Bürokratlara Dokunulmazlık Zırhı Mı Geldi?
Görünen o ki, bir ölümlü kaza dosyası daha kapanacak.
Gel de AKP’nin programındaki, “Kamu yönetiminde şeffaflık, hesap verme sorumluluğu ve öngörülebilirlik, yönetimin her alan ve kademesine yerleştirilmelidir.” vaadini anımsama;
Ve dahi Erdoğan’ın, 2003’te “Bu ülkede bürokratik oligarşi var ve bu, siyaseti bile parmağının ucunda döndürüp duruyor.” diye isyan edip 2017’de, “Biz yıllarca bürokratik oligarşiyle mücadele ettik, ama şimdi şahsım üzerinden yeni bir bürokratik oligarşi inşa etmeye çalışmaları asla kabul edilebilir bir durum değildir” demek noktasına gelmesini hatırlama!..

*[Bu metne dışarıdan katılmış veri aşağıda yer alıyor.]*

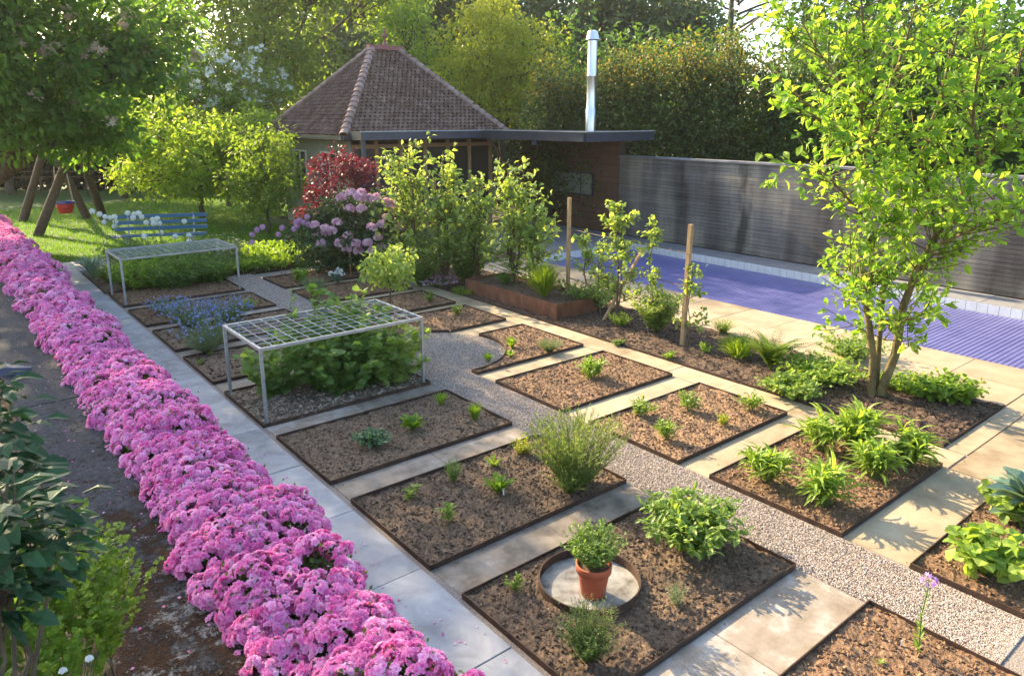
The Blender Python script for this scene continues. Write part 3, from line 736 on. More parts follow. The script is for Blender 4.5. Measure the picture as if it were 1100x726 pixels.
# drop trusses sitting too low on the ledge side now and then so that leaves show
ok = (p2[:, 2] > .22) | (rng.random(len(p2)) < .65); leafp = np.concatenate([leafp, p2[~ok]]); p2, d2 = p2[ok], d2[ok]
nf = 11
idx = np.repeat(np.arange(len(p2)), nf)
dd = nrm(d2[idx] * .9 + rdir(len(idx)) * .85)
tr = (.048 + .018 * rng.random(len(p2)))[idx]
fp = p2[idx] + dd * tr[:, None]
s = (.021 + .013 * rng.random(len(idx))) * np.where(fp[:, 1] > 13, 1.25, 1)
tc = np.clip(.5 + .22 * rng.normal(size=len(p2)), 0, 1)[idx]
AV, AF, AR = inst(AZ, fp, nrm(np.cross(dd, rdir(len(idx)))), dd, s, np.clip(tc * .45 + .4 * rng.random(len(idx)), 0, 1))
throat = np.clip(np.hypot(AZ[0][:, 0], AZ[0][:, 1]), 0, 1); AR = np.clip(AR + np.tile(throat * .42 - .20, len(idx)), 0, 1)
mk('blossom', [(AV, AF, AR)], Fl['pink'], hd)
lp = np.concatenate([np.repeat(leafp, 14, 0), np.repeat(p2, 5, 0)]); lp = lp + rng.normal(size=lp.shape) * .035
mk('foliage', [inst(LQ, lp, nrm(rdir(len(lp)) + [0, 0, .5]), rdir(len(lp)), .022 + .02 * rng.random(len(lp)))], L['azalea'], hd)
SPH = None
def ico(c, r, seg=10, rings=6):
    V = [(c[0], c[1], c[2] + r[2])]
    for i in range(1, rings):
        a = math.pi * i / rings
        for j in range(seg):
            b = 2 * math.pi * j / seg; V.append((c[0] + r[0] * math.sin(a) * math.cos(b), c[1] + r[1] * math.sin(a) * math.sin(b), c[2] + r[2] * math.cos(a)))
    V.append((c[0], c[1], c[2] - r[2])); F = []
    for j in range(seg): F.append((0, 1 + j, 1 + (j + 1) % seg))
    Q = []
    for i in range(rings - 2):
        for j in range(seg): a = 1 + i * seg; Q += [(a + j, a + seg + j, a + seg + (j + 1) % seg), (a + j, a + seg + (j + 1) % seg, a + (j + 1) % seg)]
    e = len(V) - 1; a = 1 + (rings - 2) * seg
    for j in range(seg): F.append((e, a + (j + 1) % seg, a + j))
    return np.array(V), np.array(F + Q)
# woody inside of the hedge: thousands of short twigs
tw = mc[np.repeat(np.arange(len(mc)), 26)]; dd = rdir(len(tw), -.3)
P_ = np.stack([tw * [1, 1, 0] + [0, 0, .02] + dd * .04, tw + dd * .10, tw + dd * mr[np.repeat(np.arange(len(mc)), 26)] * .95], 1)
mk('stem', [tubes(P_, [.006, .004, .002], 3)], M['twig'], hd)
lp = np.repeat(mc, 120, 0); dd = rdir(len(lp)); lp = lp + dd * np.repeat(mr, 120, 0) * (.55 + .3 * rng.random((len(lp), 1)))
mk('inner_foliage', [inst(LQW, lp, rdir(len(lp)), dd, .05)], L['azalea'], hd)

# moss crumbs and grit lying on the old ledge
n = 5200; px = rng.uniform(.50, 1.13, n); py = 2.0 + 12 * rng.random(n) ** 1.5
k = np.array([noise.fractal(Vector((a * 3, b_ * 3, 5.)), .8, 2.2, 4) for a, b_ in zip(px, py)]); ok = k > .0; px, py = px[ok], py[ok]; n = len(px); s = .003 + .009 * rng.random(n) ** 3
tag(mk('moss_crumbs', [inst(CL, np.stack([px, py, np.full(n, .449) + s * .2], -1), rdir(n), nrm(rdir(n) * .5 + [0, 0, 1]), s)], M['soil_dark']), 'dry brown moss crumbs and grit lying on the old stone ledge', 'moss', kind='stuff')
# dropped petals and soil crumbs on the paving
n = 420; px = np.where(rng.random(n) < .75, 2.1 + .6 * rng.random(n) ** 1.6, rng.uniform(.55, 1.1, n)); py = 2.4 + 16 * rng.random(n) ** 1.4; pz = np.where(px > 1.5, .006, .458)
tag(mk('fallen_petals', [inst(LQW, np.stack([px, py, pz], -1), nrm(rdir(n) * [1, 1, .1]), nrm(rdir(n) * .25 + [0, 0, 1]), .018 + .012 * rng.random(n))], Fl['pink']), 'loose pink petals scattered on the slab path and ledge beside the azaleas', 'petals', kind='stuff')
n = 5200; px = rng.uniform(2.82, 8.5, n); py = .3 + 13 * rng.random(n) ** 1.2
row = np.zeros(n, bool)
for rows, xa, xb in ((rowsL, 2.82, 5.16), (rowsR, 5.92, 8.5)):
    for a, b in zip(rows[:-1], rows[1:]):
        e = np.minimum(py - a[1], b[0] - py); row |= (px > xa) & (px < xb) & (e > .012) & (rng.random(n) < np.exp(-e / .05))
row |= (px > 8.07) & (rng.random(n) < np.exp(-(8.53 - px) / .07) + .02)
px, py = px[row], py[row]; n = len(px); s = .003 + .006 * rng.random(n) ** 3
tag(mk('soil_crumbs', [inst(CL, np.stack([px, py, np.full(n, .001) + s * .4], -1), rdir(n), rdir(n), s)], M['soil']), 'fine soil crumbs spilled along the edges of the paving strips', 'soil crumbs', kind='stuff')

# ------------------------------------------------------------------ pot, ring and small things in the near beds
c = np.array([3.68, 3.57, 0.])
t = thing('plant_dish', 'round steel ring with a bleached concrete floor sunk in the bed under the terracotta pot', 'ring', c)
mk('steel_ring', [lathe(c, [(.405, -.06), (.405, .075), (.394, .075), (.394, -.06)], 64)], M['edging'], t, smooth=False)
mk('concrete_floor', [lathe(c, [(.393, -.0), (.30, .006), (.001, .008)], 48)], M['dish'], t)
px = c[:2] + .37 * np.sqrt(rng.random((70, 1))) * (lambda a: np.stack([np.cos(a), np.sin(a)], -1))(rng.random(70) * 2.2 + 2.3)
0 and mk('crumbs', [inst(CL, np.concatenate([px, np.full((70, 1), .012)], 1), rdir(70), rdir(70), .004 + .006 * rng.random(70))], M['soil_dark'], t)
pc = g(637, 637, .01); pc[2] = .008
t = thing('terracotta_pot', 'orange terracotta pot filled with a bushy light green herb', 'plant pot', pc)
mk('pot', [lathe(pc, [(.001, .0), (.088, .0), (.094, .01), (.122, .20), (.124, .205), (.137, .207), (.141, .265), (.138, .272), (.128, .272), (.124, .262), (.120, .235)], 40)], M['terracotta'], t, smooth=True)
mk('potting_soil', [lathe(pc, [(.121, .238), (.06, .243), (.001, .246)], 24)], M['soil_dark'], t)
P = stems(pc + [0, 0, .24], 80, .34, .21, .06, curve=.2)
p, d, tt = along(P, 22, .25)
s = .042 * (.7 + .5 * rng.random(len(p)))
mk('foliage', [inst(LM, p, nrm(d * .6 + rdir(len(p)) * [1, 1, .4]), nrm(np.array([0, 0, 1.]) + .5 * rdir(len(p))), np.stack([s * .8, s, s], -1))], L['herb'], t)
mk('stem', [tubes(P, [.003, .0028, .0025, .002, .0018, .0015], 3)], M['stem'], t)

G6 = 'young plants set out in the beds'
# nearest bed (bottom right): tall lilac flower
b = g(985, 705); b[2] = 0
t = thing('dames_rocket', 'single tall stem with a lilac flower cluster on top in the bottom right bed', 'flower', b)
P = np.array([[b, b + [.01, .005, .16], b + [-.005, .01, .33], b + [.005, 0, .50], b + [.0, .0, .60]]]); p, d, tt = along(P, 46, .06, .92)
s = .075 * (1.15 - tt)
mk('foliage', [inst(LM, p, nrm(d * .8 + rdir(len(p)) * [1, 1, .3]), nrm(rdir(len(p)) * .5 + [0, 0, 1]), np.stack([s * .65, s, s], -1))], L['sage'], t)
mk('stem', [tubes(P, [.005, .0045, .004, .0035, .003], 5)], M['stem'], t)
q = P[0, -1] + rdir(26) * [.045, .045, .035]
mk('flower', [inst(FLW, q, rdir(26), nrm(q - P[0, -1] + [0, 0, .02]), .019)], Fl['purple'], t)
tag(mk('plant_label', [box(-.012, .012, -.001, .001, 0, .05)], M['tag'], origin=(0, 0, 0)), 'small pale label stuck in the soil beside the lilac flower', 'label').location = list(g(968, 694) + [0, 0, .0])
rosette('seedling', 'tiny two leaved green seedling in the bottom right bed, left of the lilac flower', 'seedling', g(944, 712), 7, .05, .022, L['spring'], 50, 10)

# bed 7
herb('sage_plant', 'big rounded sage plant with bright green leaves at the right end of the pot bed', 'sage', g(742, 588), 130, .46, .46, .13, LM, L['sage'], per=15, lw=.95, upw=.5, droop=.25, t0=.3, stemr=.004, curve=.2)
herb('thyme_bush', 'fine leaved thyme bush in front of the terracotta pot', 'herb', g(632, 712), 190, .46, .25, .024, LM, L['herb'], per=34, lw=.9, upw=.6, t0=.15, stemr=.0022, curve=.3, stemmat=M['twig'])
herb('seedling', 'small upright green seedling between the steel ring and the slab path', 'seedling', g(551, 634), 6, .18, .05, .065, LM, L['sage'], per=9, lw=.8, taper=.1, stemr=.002)
herb('seedling', 'wispy thin stemmed young herb right of the steel ring', 'herb', g(727, 650), 40, .2, .1, .03, LN2, L['grey'], per=16, lw=1.5, stemr=.0012)
# bed 6
herb('rosemary_bush', 'large feathery rosemary bush at the right end of its bed', 'rosemary', g(618, 520), 230, .80, .46, .042, LN2, L['rosem'], per=70, lw=1.5, upw=1.0, t0=.06, r0=.12, stemr=.0025, curve=.25, stemmat=M['twig'], taper=.1)
herb('rosemary_shoot', 'low dark rosemary shoots at the foot of the large rosemary bush', 'rosemary', g(612, 530), 120, .42, .34, .035, LN2, L['rosem'], per=44, lw=1.3, upw=.9, stemr=.002)
herb('seedling', 'small pale seedling, leftmost in the bed of the rosemary', 'seedling', g(441, 537), 7, .18, .05, .07, LM, L['sage'], per=7, lw=.9, taper=.1, stemr=.002)
herb('seedling', 'pale seedling with a tilted stem, second from the left in the rosemary bed', 'seedling', g(480, 562), 7, .22, .06, .075, LM, L['sage'], per=8, lw=.9, taper=.1, stemr=.002)
herb('dill_plant', 'thin feathery dill like plant near the back edge of the rosemary bed', 'herb', g(487, 518), 50, .28, .09, .04, LN2, L['herb'], per=30, lw=.8, stemr=.0015)
rosette('chard_plant', 'bright green leafy rosette in front of the rosemary bush', 'leafy plant', g(535, 530), 34, .24, .055, L['spring'], 68, 5)
rosette('young_plant', 'small yellowish tuft behind the bright leafy rosette in the rosemary bed', 'young plant', g(530, 501), 34, .16, .02, L['tyel'], 60, 10)
herb('young_plant', 'small orange tinged low plant left of the rosemary bush', 'young plant', g(562, 488), 50, .2, .14, .04, LM, L['tgold'], per=14, stemr=.0015)
for (x, y, l) in ((541, 533, 'white plant label standing in front of the bright leafy rosette'), (524, 503, 'white plant label behind the bright leafy rosette')):
    b = g(x, y)
    tag(mk('plant_label', [bar(b, b + [.004, .01, .085], .018, .002)], M['tag'], origin=b), l, 'label')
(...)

Dün eski TBMM Başkanı İsmail Kahraman’ın istediği yeni anayasayı yazmıştım. O teklifte şöyle bir madde de vardı:
“Başkan yardımcısının, bakanların, müsteşarların ve üst düzey görevlilerin yargılanması başkanın iznine bağlıdır.”
“Başkan yardımcısının, bakanların, müsteşarların ve üst düzey görevlilerin yargılanması başkanın iznine bağlıdır.”
Madde 54
Acaba Kahraman’ın bu isteği fiilen uygulamaya geçti de haberimiz mi yok?!